Александр Яковлевич отвечал, что подарка не принимает, а берет к себе Афанасия в услужение, чтоб доказать справедливость своего мнения. Вскоре потом уехал он с Павлом Ив. Мерлиным в Москву и взял Афанасия с собой. Вот пишет из Москвы: «Афанасий чудо человек: честен, исправен, трезв и т. п.». Вдруг похвалы умолкли. Что же случилось?

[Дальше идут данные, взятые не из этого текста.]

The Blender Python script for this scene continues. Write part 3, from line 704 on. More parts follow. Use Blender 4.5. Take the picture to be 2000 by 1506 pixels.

После годичной честной и беспорочной службы Афанасия дядюшка и Мерлин отправились куда-то зимой на бал, взяв с собой героя моего рассказа. Часу в третьем ночью выходят в переднюю, кличут Афанасия, — нет его; ищут шуб — и их нет. Оказалось, что верный слуга забрал шубы своих господ и еще сколько мог захватить, отправился в трактир и проиграл их. Афоньку воротили и отдали в солдаты. Это было в начале 1807 г. Он попал в один из армейских полков, стоявших в Петербурге, помнится, в Кексгольмский, или, как его звали, Кемзольский. После 1814 года явился он ко мне унтер-офицером, с Георгиевским крестом и медалями, и рассказывал о славных своих подвигах. Потом лет через пять пришел опять, но уже простым солдатом и без знаков отличия. Его разжаловали, как он сам говорил, за то, что полковой писарь выскоблил что-то в его бумагах, для доставления ему скорейшего производства, но, вероятно, за новый раздор его с фортуной. В начале сороковых годов явился он вновь ко мне отставным, дряхлым инвалидом. Иван Никитич Скобелев, по просьбе моей, поместил его в Чесменскую богадельню, где он и умер в 1842 г. Я должен был почтить память человека, который пекся обо мне в младенчестве моем. Литературный монумент поставил я Афанасью Силантьеву в «Черной женщине».